Return verbatim all lines from the first one in the records to the line with "bpy.data.objects.remove(o)", both ends kept.

———

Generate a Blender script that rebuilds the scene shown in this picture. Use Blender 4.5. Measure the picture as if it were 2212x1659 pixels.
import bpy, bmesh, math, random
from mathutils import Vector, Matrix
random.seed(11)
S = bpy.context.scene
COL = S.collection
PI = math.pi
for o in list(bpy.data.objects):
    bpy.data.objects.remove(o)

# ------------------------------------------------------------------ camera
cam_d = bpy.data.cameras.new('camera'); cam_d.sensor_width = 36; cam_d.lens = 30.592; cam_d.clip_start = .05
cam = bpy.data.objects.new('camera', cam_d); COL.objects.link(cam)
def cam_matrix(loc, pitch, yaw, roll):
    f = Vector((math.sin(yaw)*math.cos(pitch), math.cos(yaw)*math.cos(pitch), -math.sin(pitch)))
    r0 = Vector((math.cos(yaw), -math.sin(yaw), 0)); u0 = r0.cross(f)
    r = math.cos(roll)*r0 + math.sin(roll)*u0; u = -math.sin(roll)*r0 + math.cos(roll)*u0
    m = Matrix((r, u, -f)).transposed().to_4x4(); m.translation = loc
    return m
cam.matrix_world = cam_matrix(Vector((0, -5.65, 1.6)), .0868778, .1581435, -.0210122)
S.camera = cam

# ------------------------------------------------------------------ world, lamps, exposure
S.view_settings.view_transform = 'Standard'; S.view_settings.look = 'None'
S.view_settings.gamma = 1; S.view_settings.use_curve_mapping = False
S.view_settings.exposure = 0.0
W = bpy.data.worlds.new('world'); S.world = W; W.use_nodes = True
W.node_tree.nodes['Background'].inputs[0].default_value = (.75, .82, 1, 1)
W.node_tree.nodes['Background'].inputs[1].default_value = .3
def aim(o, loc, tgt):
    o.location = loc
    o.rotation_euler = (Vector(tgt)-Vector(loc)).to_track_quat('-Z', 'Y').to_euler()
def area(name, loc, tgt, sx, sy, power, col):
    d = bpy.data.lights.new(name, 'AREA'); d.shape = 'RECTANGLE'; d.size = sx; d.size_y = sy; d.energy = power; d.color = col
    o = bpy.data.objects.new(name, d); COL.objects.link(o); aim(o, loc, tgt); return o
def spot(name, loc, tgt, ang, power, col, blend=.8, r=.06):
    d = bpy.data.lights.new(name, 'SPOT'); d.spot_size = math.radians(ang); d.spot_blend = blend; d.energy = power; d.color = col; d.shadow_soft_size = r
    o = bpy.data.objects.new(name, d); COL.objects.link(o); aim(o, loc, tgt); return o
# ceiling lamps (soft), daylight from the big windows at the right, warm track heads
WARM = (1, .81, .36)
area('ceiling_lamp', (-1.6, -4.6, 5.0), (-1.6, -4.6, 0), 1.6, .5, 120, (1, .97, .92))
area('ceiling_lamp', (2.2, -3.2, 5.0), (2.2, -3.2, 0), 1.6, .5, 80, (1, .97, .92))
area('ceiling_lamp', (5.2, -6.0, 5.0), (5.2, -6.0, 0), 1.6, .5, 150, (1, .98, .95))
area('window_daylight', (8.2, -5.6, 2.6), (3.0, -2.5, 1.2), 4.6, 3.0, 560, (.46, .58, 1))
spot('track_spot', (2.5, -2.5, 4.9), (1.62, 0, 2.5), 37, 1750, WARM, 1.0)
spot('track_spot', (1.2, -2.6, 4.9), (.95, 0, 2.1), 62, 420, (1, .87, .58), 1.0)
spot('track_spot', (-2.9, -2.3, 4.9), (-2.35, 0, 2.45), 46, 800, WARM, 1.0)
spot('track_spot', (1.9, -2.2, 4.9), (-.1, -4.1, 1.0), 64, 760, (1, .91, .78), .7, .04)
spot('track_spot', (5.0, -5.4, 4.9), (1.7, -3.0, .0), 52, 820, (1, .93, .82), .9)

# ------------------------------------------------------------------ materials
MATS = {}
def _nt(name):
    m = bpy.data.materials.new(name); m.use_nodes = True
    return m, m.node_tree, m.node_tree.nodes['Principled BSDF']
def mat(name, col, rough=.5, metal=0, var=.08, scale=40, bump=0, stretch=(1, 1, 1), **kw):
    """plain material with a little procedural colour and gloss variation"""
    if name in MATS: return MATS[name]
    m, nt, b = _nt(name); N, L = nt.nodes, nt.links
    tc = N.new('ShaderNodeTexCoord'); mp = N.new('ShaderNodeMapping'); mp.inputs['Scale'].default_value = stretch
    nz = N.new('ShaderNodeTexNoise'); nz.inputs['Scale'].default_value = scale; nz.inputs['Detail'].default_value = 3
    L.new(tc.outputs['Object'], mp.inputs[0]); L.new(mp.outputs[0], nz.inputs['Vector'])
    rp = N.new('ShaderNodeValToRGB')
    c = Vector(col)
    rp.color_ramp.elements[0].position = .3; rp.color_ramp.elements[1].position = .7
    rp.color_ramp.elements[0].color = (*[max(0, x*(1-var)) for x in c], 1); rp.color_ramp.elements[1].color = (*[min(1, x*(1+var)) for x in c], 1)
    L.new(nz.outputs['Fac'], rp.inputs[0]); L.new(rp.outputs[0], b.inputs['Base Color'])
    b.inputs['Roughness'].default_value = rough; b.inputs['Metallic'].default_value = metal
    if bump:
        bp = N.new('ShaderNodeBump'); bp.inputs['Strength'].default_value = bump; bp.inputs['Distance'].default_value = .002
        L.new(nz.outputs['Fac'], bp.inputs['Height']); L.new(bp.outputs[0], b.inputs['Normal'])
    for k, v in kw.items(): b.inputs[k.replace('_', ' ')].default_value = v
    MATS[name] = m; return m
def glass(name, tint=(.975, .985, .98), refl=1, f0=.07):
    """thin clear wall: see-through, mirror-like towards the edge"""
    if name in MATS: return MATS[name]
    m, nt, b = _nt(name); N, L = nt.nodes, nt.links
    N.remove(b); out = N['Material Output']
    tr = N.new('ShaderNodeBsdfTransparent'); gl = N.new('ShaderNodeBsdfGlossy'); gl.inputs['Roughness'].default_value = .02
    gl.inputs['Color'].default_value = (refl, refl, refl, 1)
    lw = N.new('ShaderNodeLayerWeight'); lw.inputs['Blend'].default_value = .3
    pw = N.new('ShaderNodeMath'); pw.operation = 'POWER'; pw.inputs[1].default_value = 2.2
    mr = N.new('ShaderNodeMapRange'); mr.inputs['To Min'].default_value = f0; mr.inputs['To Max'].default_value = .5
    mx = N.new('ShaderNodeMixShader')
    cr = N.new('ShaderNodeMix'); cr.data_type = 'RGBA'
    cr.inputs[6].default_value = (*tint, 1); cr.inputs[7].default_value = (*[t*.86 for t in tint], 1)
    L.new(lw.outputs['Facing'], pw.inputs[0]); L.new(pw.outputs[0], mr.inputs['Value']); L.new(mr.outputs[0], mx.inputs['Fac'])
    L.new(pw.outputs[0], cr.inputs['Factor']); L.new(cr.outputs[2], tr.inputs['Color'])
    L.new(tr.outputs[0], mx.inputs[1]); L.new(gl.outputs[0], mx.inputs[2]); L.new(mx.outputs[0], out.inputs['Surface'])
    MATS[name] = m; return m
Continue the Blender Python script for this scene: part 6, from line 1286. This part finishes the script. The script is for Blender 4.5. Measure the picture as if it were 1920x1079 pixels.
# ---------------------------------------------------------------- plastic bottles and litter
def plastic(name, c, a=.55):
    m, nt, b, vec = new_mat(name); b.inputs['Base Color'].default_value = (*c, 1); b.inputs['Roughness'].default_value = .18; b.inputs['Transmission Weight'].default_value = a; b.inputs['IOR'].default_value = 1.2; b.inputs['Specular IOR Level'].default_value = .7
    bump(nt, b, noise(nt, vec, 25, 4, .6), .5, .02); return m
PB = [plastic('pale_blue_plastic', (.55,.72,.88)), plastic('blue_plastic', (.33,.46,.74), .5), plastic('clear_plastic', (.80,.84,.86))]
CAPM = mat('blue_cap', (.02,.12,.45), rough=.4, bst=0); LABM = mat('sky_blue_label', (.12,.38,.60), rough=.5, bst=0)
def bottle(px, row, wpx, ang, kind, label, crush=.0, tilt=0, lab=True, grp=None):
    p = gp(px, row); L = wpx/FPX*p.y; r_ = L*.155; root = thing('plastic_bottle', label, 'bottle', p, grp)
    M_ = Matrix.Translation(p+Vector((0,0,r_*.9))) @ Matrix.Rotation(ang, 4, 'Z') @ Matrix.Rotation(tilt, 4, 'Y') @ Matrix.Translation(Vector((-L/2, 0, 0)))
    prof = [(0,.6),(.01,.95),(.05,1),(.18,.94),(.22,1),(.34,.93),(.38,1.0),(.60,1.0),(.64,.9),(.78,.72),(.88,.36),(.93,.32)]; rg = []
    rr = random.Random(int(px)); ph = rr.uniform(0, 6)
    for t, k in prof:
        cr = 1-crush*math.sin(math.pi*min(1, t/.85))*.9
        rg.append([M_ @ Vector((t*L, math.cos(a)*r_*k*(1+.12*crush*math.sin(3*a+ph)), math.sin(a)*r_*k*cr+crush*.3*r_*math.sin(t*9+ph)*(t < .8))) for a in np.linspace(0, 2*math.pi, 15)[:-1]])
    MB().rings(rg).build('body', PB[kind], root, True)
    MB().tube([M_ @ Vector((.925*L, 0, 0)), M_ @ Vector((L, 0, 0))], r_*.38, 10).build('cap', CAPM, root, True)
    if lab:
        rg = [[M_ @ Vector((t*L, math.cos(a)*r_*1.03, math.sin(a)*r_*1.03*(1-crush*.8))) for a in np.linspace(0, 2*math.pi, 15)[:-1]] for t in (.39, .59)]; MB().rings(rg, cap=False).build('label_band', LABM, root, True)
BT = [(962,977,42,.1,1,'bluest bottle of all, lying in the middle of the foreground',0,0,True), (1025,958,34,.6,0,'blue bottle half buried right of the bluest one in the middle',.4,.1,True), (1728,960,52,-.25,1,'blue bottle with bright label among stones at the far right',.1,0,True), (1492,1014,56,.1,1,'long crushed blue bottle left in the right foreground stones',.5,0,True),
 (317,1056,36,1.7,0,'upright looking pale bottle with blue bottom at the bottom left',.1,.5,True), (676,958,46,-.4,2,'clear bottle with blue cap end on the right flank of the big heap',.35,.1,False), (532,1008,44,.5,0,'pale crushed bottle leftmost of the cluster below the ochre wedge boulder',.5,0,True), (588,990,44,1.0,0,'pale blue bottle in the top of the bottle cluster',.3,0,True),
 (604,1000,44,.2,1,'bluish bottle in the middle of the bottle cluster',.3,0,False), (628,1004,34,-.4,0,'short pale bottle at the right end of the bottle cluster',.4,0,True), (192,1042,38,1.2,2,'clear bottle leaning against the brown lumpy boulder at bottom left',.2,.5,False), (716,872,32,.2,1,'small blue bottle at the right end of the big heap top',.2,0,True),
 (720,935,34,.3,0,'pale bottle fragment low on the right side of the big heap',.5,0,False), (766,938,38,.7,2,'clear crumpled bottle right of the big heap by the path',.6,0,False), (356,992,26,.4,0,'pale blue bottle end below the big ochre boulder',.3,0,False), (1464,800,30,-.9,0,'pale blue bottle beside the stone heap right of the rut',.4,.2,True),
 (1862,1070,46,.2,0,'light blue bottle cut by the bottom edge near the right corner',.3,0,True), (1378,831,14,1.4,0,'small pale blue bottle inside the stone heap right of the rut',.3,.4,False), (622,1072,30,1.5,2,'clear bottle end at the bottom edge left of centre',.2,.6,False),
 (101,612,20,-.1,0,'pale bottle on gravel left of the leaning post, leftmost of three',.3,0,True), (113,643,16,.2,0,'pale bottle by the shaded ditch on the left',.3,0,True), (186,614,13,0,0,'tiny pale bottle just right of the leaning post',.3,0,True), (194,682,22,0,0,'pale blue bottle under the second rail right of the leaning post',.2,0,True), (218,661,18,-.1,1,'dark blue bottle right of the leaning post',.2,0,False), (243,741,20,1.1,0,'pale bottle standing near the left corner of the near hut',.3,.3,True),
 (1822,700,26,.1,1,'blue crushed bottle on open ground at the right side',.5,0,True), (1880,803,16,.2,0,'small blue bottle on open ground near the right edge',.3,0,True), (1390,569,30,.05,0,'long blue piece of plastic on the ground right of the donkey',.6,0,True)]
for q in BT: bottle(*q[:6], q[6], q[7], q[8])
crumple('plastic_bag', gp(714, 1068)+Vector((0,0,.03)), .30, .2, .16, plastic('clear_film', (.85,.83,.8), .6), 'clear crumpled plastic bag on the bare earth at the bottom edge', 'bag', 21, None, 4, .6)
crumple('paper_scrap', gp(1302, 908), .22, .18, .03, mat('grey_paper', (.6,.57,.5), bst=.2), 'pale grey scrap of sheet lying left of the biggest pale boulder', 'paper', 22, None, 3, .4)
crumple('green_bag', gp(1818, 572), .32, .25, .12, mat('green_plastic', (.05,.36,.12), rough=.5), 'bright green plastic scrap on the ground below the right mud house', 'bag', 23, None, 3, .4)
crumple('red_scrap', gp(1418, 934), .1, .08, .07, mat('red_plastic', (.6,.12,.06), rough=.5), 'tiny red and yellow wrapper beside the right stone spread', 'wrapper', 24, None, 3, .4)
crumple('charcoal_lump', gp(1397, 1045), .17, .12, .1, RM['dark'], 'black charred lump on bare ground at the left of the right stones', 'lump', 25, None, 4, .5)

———

| Written solution |
Generate a Blender script that rebuilds the scene shown in this picture. Use Blender 4.5. Measure the picture as if it were 2212x1659 pixels.
import bpy, bmesh, math, random
from mathutils import Vector, Matrix
random.seed(11)
S = bpy.context.scene
COL = S.collection
PI = math.pi
for o in list(bpy.data.objects):
    bpy.data.objects.remove(o)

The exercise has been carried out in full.